Curatorial Statements / Latest Developments
Storm Spirits: The Cultural Ecology of Aboriginal New Media
Art
This curatorial residency researches and presents the findings
about how the work of emerging and established Aboriginal new
media artists connects with, contributes to, and is transforming
the Aboriginal media art history and critical thinking of the
past two decades.
The historic research strategy will not be driven by a
traditionally European time-line based approach derived from
theories of cultural and social evolution that privilege the
present and future as idealized cultural instances. The guiding
paradigm will be ecological – examining geo-cultural sites of
Aboriginal media art production with an eye to how local
resources developed to nurture producers, how changes in
regional and national cultural meteorology supported and
constrained production, recognition and support, how communal
networks of interaction, inspiration and presentation waxed and
waned, and
how new media art practice came to be established within these
processes.
While the production apparatus required to create Aboriginal
media art often demands close connections with the
non-Aboriginal media arts community and dominant technological
and media driven culture, Aboriginal history and contemporary
society shapes the most significant aspects of the unique story
of Aboriginal media art producers. The most challenging
component of this research on the geo-culture of Aboriginal
media art is the examination of how distinct and diverse
Aboriginal cultures shape and are represented in the works of
Aboriginal producers. Taking this analysis a step further, this
research will examine how artistic perspectives based on
distinct Aboriginal geo-cultural origins provide new
vocabularies for the critique of media art in general, and
transform prevailing notions of history and contemporary
culture.
The next step is examining how Aboriginal new media producers
have an intimate relation to the larger ecology of Aboriginal
media art production and yet are in the midst of exploring and
creating much different production, presentation and critical
discourses.
Aboriginal new media did not emerge as a singular and isolated
practice. The history of Aboriginal art presents many instances
of disconnection and renegotiation where Aboriginal artists were
subjected to the inadequacy of, and lack of understanding within
dominant modes of contemporary art in relation to Aboriginal
expression. The overall production of Aboriginal artists
demonstrates a vision that has not been constrained by divisions
of pre-existing and predetermining individual arts disciplines,
but one that honours story and strives to make the best match
with production methodology – whatever that may require. New
media was taken up for expression, when appropriate, by artists
working in various other disciplines, but primarily the already
interdisciplinary media arts. This research will examine new
media art works in relation to other modes of production in the
bodies of work of Aboriginal artists who have spanned various
practices in the production of an interconnected expression.

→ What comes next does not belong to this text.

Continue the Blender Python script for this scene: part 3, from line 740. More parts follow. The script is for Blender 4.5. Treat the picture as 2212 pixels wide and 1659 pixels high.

But new media is also both an outcome and a facilitator of major
cultural and social shifts, not merely an additional creative
tool. While media art already has well-established critiques
closely aligned to cultural self-determination and social
change, the apparatus of media arts production and presentation
has often been institutionally prescribed, inequitably
distributed, and Aboriginal access to it tenuous and temporary.
New media, while still far from meeting standards of equitable
access to production and presentation, is providing many more
communities world-wide with tools for international expression,
activism, recognition, and networking. This trend shows no sign
of slowing and offers significant opportunities for
participation and leadership by the rapidly rising demographic
of Aboriginal youth. This research into Aboriginal new media art
works will examine their relation to international networks of
indigenous activism, and to supporting the cultural development
and creative expression of indigenous youth within new media art
environments, practices and critiques.